Add to this a few Ford Focus and Volvo C30, possibly, along with a few hundred Detroit Electric Protons and it could all add up to around 9,000 pure EV cars being offered in the UK.

However, consider that in the first year only 680 have been sold.

Add together the EVs plus range extenders and we could see a market in excess of 15,000 cars. The question has to be, is this too many and can the UK absorb them?

Volkswagen has announced it plans to go mainly down the plug-in route and could have one in each model range. Mercedes-Benz also will have an E and S-Class hybrid, plus some plug-in vehicles.

Renault still hasn’t announced how it plans to sell EVs in Europe and in the UK in particular. The first to come is the Kangoo, followed by the Fluence, then Twizzy and after that, Zoe.

The Zoe is planned to be built in an as yet unbuilt plant near Paris. This plant will, if completed according to plan, build 200,000 Zoes per year, a figure many observers think is optimistic.

If Renault does decide to use its lease the battery/buy or lease the car system it will then have to borrow a lot of money, either from the banks or the French government/taxpayer.

Observers in France believe that to finance so many batteries will be too burdensome and some cynics say the only way they can possibly sell 200,000 a year is by offering the leasing way.

If 200,000 batteries have to be financed, at around £12,000 per battery, someone will be funding a staggeringly large sum when you consider that it works out over four years at 800,000 x £12,000 - £9.6 billion.

As well as being a huge number, the risks are also very large. When the money is tied up in a battery that is located in a vehicle, recovery or repossession following default will be fraught with complication.

The financials of some EVs are also fraught with challenges. For example, the Kangoo ZE electric van - which does not attract the £5,000 grant - will cost £16,990 + VAT, plus a monthly lease of £59pm for 48 months, totalling £2,832.

Add VAT onto the total of £19,822 and the cost is £23,800. A Nissan Leaf costs around £25,500 after the grant, meaning the Leaf costs £1,700 more up front than the Kangoo van.

However, after 48 months you own the Leaf entirely.

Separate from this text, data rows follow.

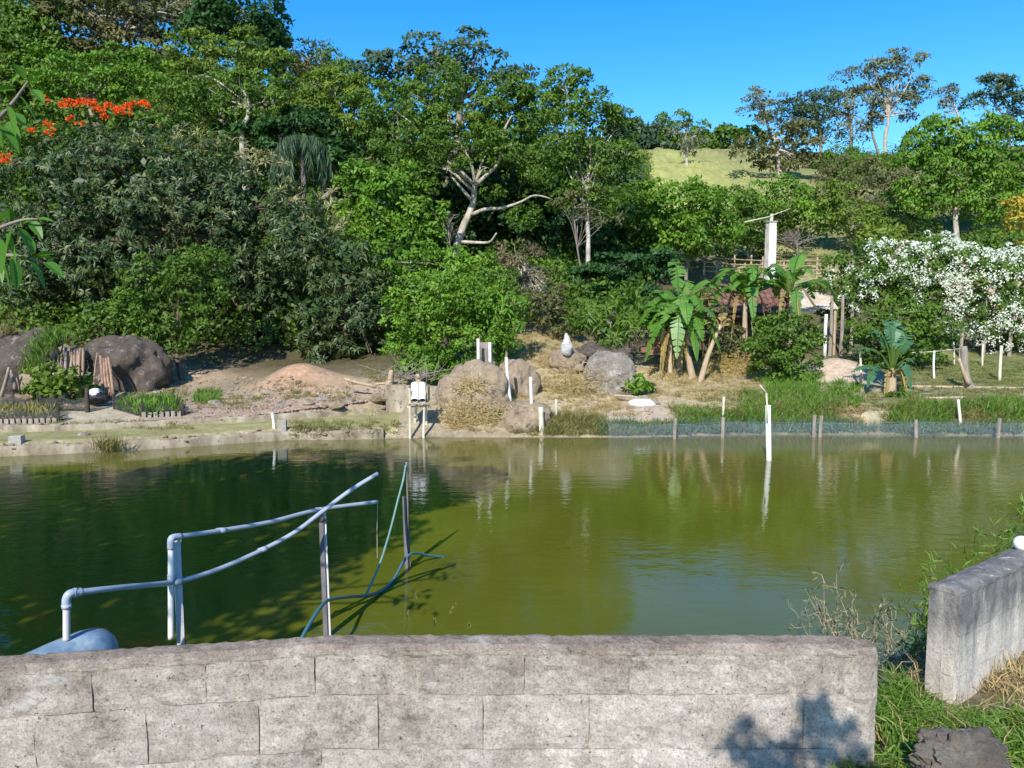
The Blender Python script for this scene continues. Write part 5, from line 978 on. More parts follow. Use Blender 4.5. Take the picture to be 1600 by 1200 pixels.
clump('yellowish reed tuft growing out of the kerb at the water on the left', 170, 706, 16.55, .16, 260, .42, 'grass_olive', .016)
clump('small green tuft on the kerb behind the yellowish one', 150, 688, 17.2, .25, 160, .14, 'grass_olive', .014)
clump('green tuft beside the tree stump and white poles', 738, 580, 20.6, .16, 160, .4, 'grass')
clump('green grass wedge between the two brown boulders at the water', 778, 655, 19.2, .14, 260, .3, 'grass')
clump('yellow-green grass below the leaning white pole', 800, 640, 19.5, .18, 220, .25, 'grass_olive')
# straw heaps against the boulders
def straw(label, px, py, D, sx, sz, n, mat='grass_dry'):
    c = at(px, py, D); u = rng.normal(size=(n, 2)); B = c+np.stack([u[:, 0]*sx*.5, -.1-.06*rng.random(n)+.15*np.abs(u[:, 1])*0, u[:, 1]*sz*.5], -1); v = unit(rng.normal(size=(n, 3))*np.array([1, .3, .6])); nn = unit(np.array([0, -1, .4])+.4*rng.normal(size=(n, 3))); nn = unit(np.cross(np.cross(v, nn), v))
    quads('straw_heap', leaf_quads(B, v, nn, .16*(.5+rng.random(n)), .018, .1), M[mat], origin=tuple(c), label=label, cat='straw', kind='stuff')
straw('heap of dead banana leaves and dry litter in front of the dark shed wall', 1150, 575, 24.6, 1.5, .5, 1500, 'banana_dry'); straw('dry leaf litter lying against the foot of the large boulder', 742, 650, 19.15, 1.0, .42, 1400); straw('thin straw on the shoulder of the large boulder', 735, 600, 19.3, .5, .25, 300); g_ = gh(880, 615); straw('dry vine and straw heap spread left of the streaked dome boulder', 885, 606, g_[1]+.1, 1.0, .5, 1800)

# ================================================================ FOREGROUND BLOCK WALL
m, nt, out = newmat('block_concrete'); M['block'] = m
n1 = noise_tex(nt, 4.6, 12, .80); base = ramp(nt, n1, [(.34, (.27, .235, .195)), (.43, (.48, .425, .365)), (.54, (.63, .565, .495)), (.66, (.79, .73, .655))])
n2 = noise_tex(nt, 95, 6, .9); sp_ = ramp(nt, n2, [(.36, (.36, .33, .30)), (.47, (.92, .91, .90)), (.58, (1.1, 1.1, 1.08)), (.68, (1.42, 1.40, 1.36))]); c = mixc(nt, 1.0, base, sp_, 'MULTIPLY')
g = nt.nodes.new('ShaderNodeNewGeometry'); sx = nt.nodes.new('ShaderNodeSeparateXYZ'); nt.links.new(g.outputs['Position'], sx.inputs[0])
# weather stain: darker lichen film towards the wall top, in blotches and runs
mr = N(nt, 'ShaderNodeMapRange'); mr.inputs['From Min'].default_value = 1.44; mr.inputs['From Max'].default_value = 1.70; nt.links.new(sx.outputs['Z'], mr.inputs[0])
st1 = noise_tex(nt, 3.0, 8, .7, vecscale(nt, (2.2, 2.2, .55))); mlt = N(nt, 'ShaderNodeMath', operation='MULTIPLY'); nt.links.new(mr.outputs[0], mlt.inputs[0])
s2 = ramp(nt, st1, [(.36, (.15, .15, .15)), (.62, (1, 1, 1))]); nt.links.new(s2, mlt.inputs[1])
c = mixc(nt, mlt.outputs[0], c, mixc(nt, 1.0, c, (.62, .585, .56), 'MULTIPLY'))
n4 = noise_tex(nt, 11, 6, .75); d4 = ramp(nt, n4, [(.60, (0, 0, 0)), (.70, (1, 1, 1))]); c = mixc(nt, d4, c, mixc(nt, 1.0, c, (.62, .58, .54), 'MULTIPLY'))
n5 = noise_tex(nt, 4.3, 7, .75, vecscale(nt, (1, 1, 1.4))); d5 = ramp(nt, n5, [(.60, (0, 0, 0)), (.70, (.85, .85, .85))]); c = mixc(nt, d5, c, (.70, .68, .64))
n6 = noise_tex(nt, 60, 4, .7); d6 = ramp(nt, n6, [(.63, (0, 0, 0)), (.67, (1, 1, 1))]); c = mixc(nt, d6, c, (.10, .09, .08))
oi = nt.nodes.new('ShaderNodeObjectInfo'); tone = ramp(nt, oi.outputs['Random'], [(0, (.86, .84, .83)), (1, (1.10, 1.09, 1.07))]); c = mixc(nt, 1.0, c, tone, 'MULTIPLY')
# brownish top
gn = nt.nodes.new('ShaderNodeSeparateXYZ'); nt.links.new(g.outputs['Normal'], gn.inputs[0]); tm = N(nt, 'ShaderNodeMapRange'); tm.inputs['From Min'].default_value = .6; tm.inputs['From Max'].default_value = .9; nt.links.new(gn.outputs['Z'], tm.inputs[0])
c = mixc(nt, tm.outputs[0], c, mixc(nt, 1.0, c, (.98, .93, .87), 'MULTIPLY'))
p = N(nt, 'ShaderNodeBsdfPrincipled'); nt.links.new(c, p.inputs['Base Color']); p.inputs['Roughness'].default_value = .95; p.inputs['Specular IOR Level'].default_value = .15
b = N(nt, 'ShaderNodeBump'); b.inputs['Strength'].default_value = .9; b.inputs['Distance'].default_value = .010
hsum = N(nt, 'ShaderNodeMath', operation='MULTIPLY_ADD'); nt.links.new(noise_tex(nt, 30, 10, .85), hsum.inputs[0]); hsum.inputs[1].default_value = .5; nt.links.new(noise_tex(nt, 120, 6, .85), hsum.inputs[2])
nt.links.new(hsum.outputs[0], b.inputs['Height']); nt.links.new(b.outputs[0], p.inputs['Normal']); nt.links.new(p.outputs[0], out.inputs[0])
YF = 2.92; TH = .145
def wall_pt(s):
    """front face line of the foreground wall; s = distance along it measured in metres of x"""
    x = s; bend = np.clip(-.72-s, 0, 9); return x, YF-bend*.155+.0*x
def nz3(v, s): return mn.fractal(Vector((v[0]*s, v[1]*s, v[2]*s)), 1.0, 2.0, 4)
def slab(name, x0, x1, z0, z1, mat, parent, proud=0., th=TH, res=.024, amp=.0035, topround=0.02, edge=.004, ztop=None, right_open=False, amp2=0):
    """a rough block: closed box whose front, top and sides are a displaced grid"""
    nx = max(3, int((x1-x0)/res)); nzn = max(3, int((z1-z0)/res)); ny = 5
    xs = np.linspace(x0, x1, nx); prof = []
    # profile around: back bottom -> back top -> front top -> front bottom (y offset from front, z)
    prof += [(th, z0), (th, (z0+z1)/2)]
    for k in range(ny): f = k/(ny-1); prof.append((th*(1-f), z1))
    for k in range(1, nzn+1): prof.append((0, z1+(z0-z1)*k/nzn))
    V = []; m_ = len(prof)
    for i, x in enumerate(xs):
        ed = min(i, nx-1-i)/(nx-1)*(x1-x0); er = edge*(1 if ed < 1e-6 else (.25 if ed < res*1.2 else 0))
        for (yo, z) in prof:
            X_, Y_ = wall_pt(x); zz = z; yy = Y_+yo-(proud if yo < th*.5 else 0)
            if yo == 0:
                dz = min(z1-z, z-z0); yy += er+(edge if dz < 1e-6 else 0)
                yy += amp*2.2*nz3((X_, 0, z), 9)+amp*2*nz3((X_, 3, z), 28)+amp2*nz3((X_, 7, z), 4)
            if abs(z-z1) < 1e-6:
                zz += (-topround if (yo < 1e-6 or yo > th-1e-6) else 0)+ (.006*nz3((X_, yo, 0), 7)+.006*nz3((X_, yo, 5), 28) if topround > .01 else 0)
                if topround > .01 and ztop is not None: zz += ztop(x)
            elif topround > .01 and ztop is not None and z > z1-.03: zz += ztop(x)
            V.append((X_, yy, zz))
    Fc = [(i*m_+k, i*m_+k+1, (i+1)*m_+k+1, (i+1)*m_+k) for i in range(nx-1) for k in range(m_-1)]
    Fc += [(i*m_+m_-1, i*m_, (i+1)*m_, (i+1)*m_+m_-1) for i in range(nx-1)]
    Fc += [tuple(range(m_-1, -1, -1)), tuple((nx-1)*m_+k for k in range(m_))]
    mb = MB(); mb.add(V, Fc); return mb.build(name, mat, parent, smooth=False)
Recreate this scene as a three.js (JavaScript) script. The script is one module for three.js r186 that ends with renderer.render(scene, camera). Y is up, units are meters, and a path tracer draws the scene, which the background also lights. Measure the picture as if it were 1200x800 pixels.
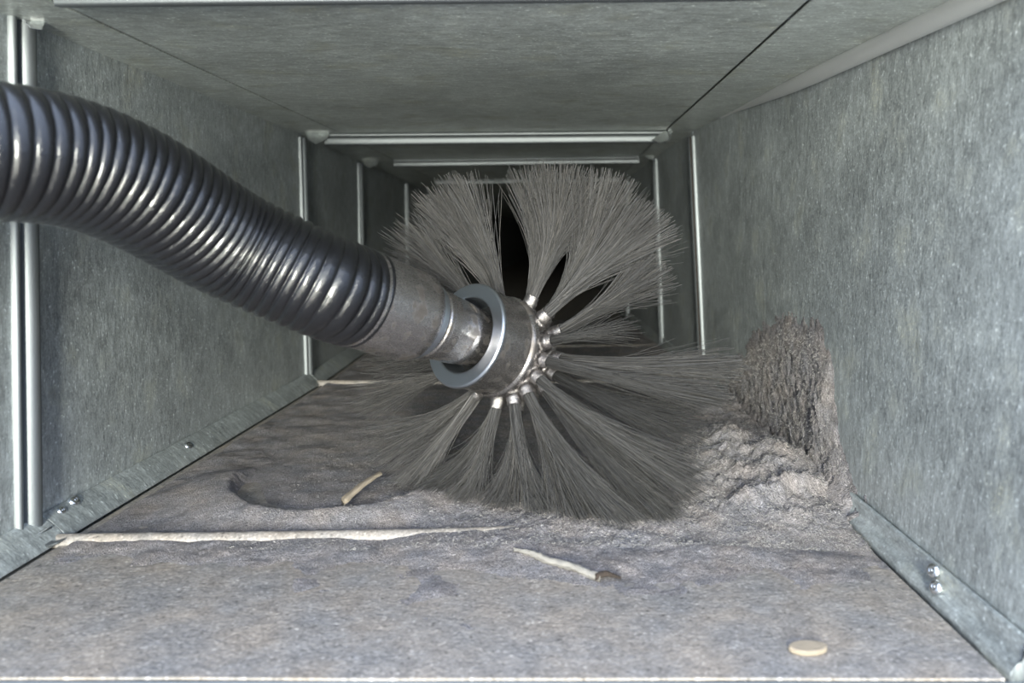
import * as THREE from 'three';
import { RectAreaLightUniformsLib } from 'three/addons/lights/RectAreaLightUniformsLib.js';
import { ImprovedNoise } from 'three/addons/math/ImprovedNoise.js';

// ---------------------------------------------------------------- camera, sky, exposure
const F = 950, VX = 655, VY = 278, EYE = 0.28;            // focal length and vanishing point in pixels of the 1200 x 800 frame
const scene = new THREE.Scene();
const camera = new THREE.PerspectiveCamera(2 * Math.atan(400 / F) * 180 / Math.PI, 1.5, 0.02, 60);
camera.position.set(0, EYE, 0);
camera.lookAt(0, EYE, -1);
camera.setViewOffset(1200, 800, 600 - VX, 400 - VY, 1200, 800);
camera.focus = 0.9; camera.userData.fStop = 5.6;
camera.updateProjectionMatrix();

const renderer = new THREE.WebGLRenderer({ antialias: true });
renderer.toneMapping = THREE.LinearToneMapping;
renderer.toneMappingExposure = 1.12;
renderer.shadowMap.enabled = true;

// an overcast sky: three times as bright overhead as at the horizon, slightly blue
{
  const w = 64, h = 32, px = new Float32Array(w * h * 4);
  for (let j = 0; j < h; j++) for (let i = 0; i < w; i++) {
    const el = ((j + 0.5) / h - 0.5) * Math.PI, s = Math.max(0, Math.sin(el)), L = (1 + 2 * s) / 3 * 3.2;
    px.set([0.75 * L, 0.91 * L, 1.22 * L, 1], (j * w + i) * 4);
  }
  const sky = new THREE.DataTexture(px, w, h, THREE.RGBAFormat, THREE.FloatType);
  sky.mapping = THREE.EquirectangularReflectionMapping; sky.magFilter = sky.minFilter = THREE.LinearFilter; sky.needsUpdate = true;
  scene.background = sky; scene.environment = sky;
}

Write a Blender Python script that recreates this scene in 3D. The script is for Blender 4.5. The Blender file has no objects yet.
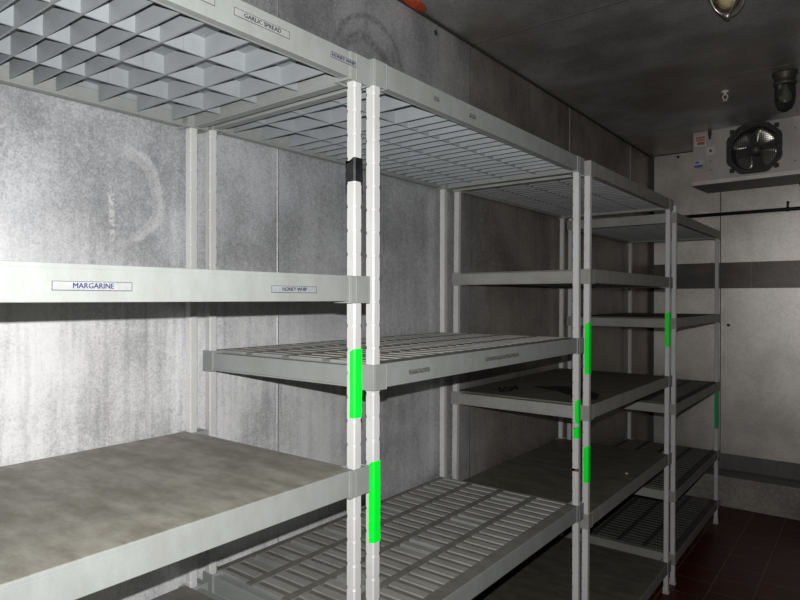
import bpy, bmesh, math, random
from mathutils import Vector, Matrix
random.seed(7)
C = bpy.context.scene.collection
ZO = 0.215                      # floor level offset (measured heights are relative to z = -0.215)
D = 0.61                        # shelving depth
W = 0.0236                      # post width

# ------------------------------------------------------------------ materials
def mat(name):
    m = bpy.data.materials.new(name); m.use_nodes = True
    nt = m.node_tree; return m, nt, nt.nodes['Principled BSDF']
def N(nt, t, **kw):
    n = nt.nodes.new(t)
    for k, v in kw.items():
        if k in n.inputs: n.inputs[k].default_value = v
        else: setattr(n, k, v)
    return n
def math_(nt, op, a, b=None, clamp=False):
    n = nt.nodes.new('ShaderNodeMath'); n.operation = op; n.use_clamp = clamp
    for i, x in enumerate((a, b)):
        if x is None: continue
        if isinstance(x, (int, float)): n.inputs[i].default_value = x
        else: nt.links.new(x, n.inputs[i])
    return n.outputs[0]
def smooth(nt, v, a, b, lo=0.0, hi=1.0):
    n = nt.nodes.new('ShaderNodeMapRange'); n.interpolation_type = 'SMOOTHSTEP'
    nt.links.new(v, n.inputs['Value'])
    for k, x in zip(('From Min', 'From Max', 'To Min', 'To Max'), (a, b, lo, hi)): n.inputs[k].default_value = x
    return n.outputs['Result']
def mixc(nt, f, a, b):
    n = nt.nodes.new('ShaderNodeMix'); n.data_type = 'RGBA'
    for s, x in ((n.inputs[0], f), (n.inputs[6], a), (n.inputs[7], b)):
        if isinstance(x, (int, float)): s.default_value = x
        elif isinstance(x, tuple): s.default_value = (*x, 1) if len(x) == 3 else x
        else: nt.links.new(x, s)
    return n.outputs[2]
def noise(nt, vec, scale, detail=5, rough=.6):
    n = N(nt, 'ShaderNodeTexNoise'); n.inputs['Scale'].default_value = scale
    n.inputs['Detail'].default_value = detail; n.inputs['Roughness'].default_value = rough
    nt.links.new(vec, n.inputs['Vector']); return n.outputs['Fac']
def mapped(nt, sc=(1, 1, 1), src='Object'):
    if src == 'Position':
        o = N(nt, 'ShaderNodeNewGeometry').outputs['Position']
    else:
        o = N(nt, 'ShaderNodeTexCoord').outputs[src]
    mp = N(nt, 'ShaderNodeMapping'); mp.inputs['Scale'].default_value = sc
    nt.links.new(o, mp.inputs['Vector']); return mp.outputs['Vector']
def plain(name, col, rough=.5, metal=0.0, spec=.5, var=0.0, scale=12):
    m, nt, b = mat(name)
    b.inputs['Roughness'].default_value = rough; b.inputs['Metallic'].default_value = metal
    b.inputs['Specular IOR Level'].default_value = spec
    if var:
        f = noise(nt, mapped(nt), scale)
        c = mixc(nt, smooth(nt, f, .3, .7), tuple(max(0, x*(1-var)) for x in col), tuple(min(1, x*(1+var)) for x in col))
        nt.links.new(c, b.inputs['Base Color'])
    else: b.inputs['Base Color'].default_value = (*col, 1)
    return m
def speckle_plastic(name, col, dirt, amount, rough, fine=0.06):
    m, nt, b = mat(name)
    v = mapped(nt, src='Position')
    f1 = smooth(nt, noise(nt, v, 900, 2, .5), .35, .65)
    c = mixc(nt, f1, tuple(x*(1-fine) for x in col), tuple(min(1, x*(1+fine)) for x in col))
    big = noise(nt, mapped(nt, (3, 9, 3), 'Position'), 2.2, 8, .68)
    med = noise(nt, v, 17, 6, .7)
    d = math_(nt, 'MULTIPLY', smooth(nt, math_(nt, 'ADD', math_(nt, 'MULTIPLY', big, .65), math_(nt, 'MULTIPLY', med, .35)), .32, .66), amount)
    c = mixc(nt, d, c, dirt)
    nt.links.new(c, b.inputs['Base Color'])
    b.inputs['Roughness'].default_value = rough
    b.inputs['Specular IOR Level'].default_value = .4
    bp = N(nt, 'ShaderNodeBump'); bp.inputs['Strength'].default_value = .08; bp.inputs['Distance'].default_value = .002
    nt.links.new(med, bp.inputs['Height']); nt.links.new(bp.outputs[0], b.inputs['Normal'])
    return m
M_post = speckle_plastic('post_plastic', (.56, .57, .57), (.40, .38, .34), .35, .30, .03)
M_frame = speckle_plastic('frame_plastic', (.28, .298, .29), (.205, .212, .19), .55, .45)
M_frame_d = speckle_plastic('frame_plastic_far', (.30, .305, .29), (.20, .195, .17), .7, .5)  # frame plastic variant for the two far units
M_clean = speckle_plastic('plate_plastic_clean', (.285, .305, .32), (.20, .215, .22), .5, .45)
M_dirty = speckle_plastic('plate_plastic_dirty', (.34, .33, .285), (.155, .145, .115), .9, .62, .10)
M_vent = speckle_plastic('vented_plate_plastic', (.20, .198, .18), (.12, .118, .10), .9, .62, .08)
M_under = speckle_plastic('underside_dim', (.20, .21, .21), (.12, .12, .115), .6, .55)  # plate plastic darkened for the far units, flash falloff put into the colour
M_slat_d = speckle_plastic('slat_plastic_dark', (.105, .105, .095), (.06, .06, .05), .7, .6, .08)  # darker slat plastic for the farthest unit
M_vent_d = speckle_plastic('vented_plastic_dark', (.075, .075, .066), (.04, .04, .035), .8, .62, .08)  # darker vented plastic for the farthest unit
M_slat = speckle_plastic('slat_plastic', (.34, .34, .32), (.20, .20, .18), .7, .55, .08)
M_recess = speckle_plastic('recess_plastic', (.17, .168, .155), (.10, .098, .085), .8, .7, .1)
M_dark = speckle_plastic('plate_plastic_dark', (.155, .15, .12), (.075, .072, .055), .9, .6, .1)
M_green = plain('green_tape', (.0, .90, .035), .45, 0, .4)
M_green_d = plain('green_tape_dim', (.01, .34, .10), .5, 0, .4)  # tape green darkened to stand for grazing light on the farthest post
M_black = plain('black_tape', (.015, .015, .016), .35, 0, .5, .4, 60)
M_label = plain('label_strip', (.25, .265, .28), .4, 0, .4, .1, 80)
M_labelw = plain('label_strip_pale', (.275, .285, .275), .4, 0, .4, .08, 60)
M_ink = plain('label_ink', (.03, .03, .05), .5)
M_inkb = plain('label_ink_violet', (.03, .028, .10), .5)
M_smudge = plain('label_residue', (.13, .13, .12), .7, 0, .3, .55, 120)
M_foot = plain('foot_plastic', (.45, .46, .46), .5, 0, .4, .1, 40)
M_rust = plain('rust_stain', (.16, .05, .02), .8)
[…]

With the Kangoo, you only own the van and the motors.

You then have to find the next owner to take over the battery lease and buy the van separately.

But whoever owns the battery has laid out £12,000 to get back only £3,000 after four years. I do not understand how this makes financial sense.

Nobody can be sure what is coming over the hill for the used market overall, if as many new EVs and range extenders appear in two to three years as plans currently suggest.

However, given that so few are currently being sold today, it seems there will actually be fewer on the market over the next four years than previously expected.

The amount of subsidy left will ensure all eligible cars will receive the £5,000 up until March 2015, when it is being reviewed, so there does remain a case for manufacturers at least to continue producing them.

But I remain sceptical that the main argument in favour will ever be based on the financials.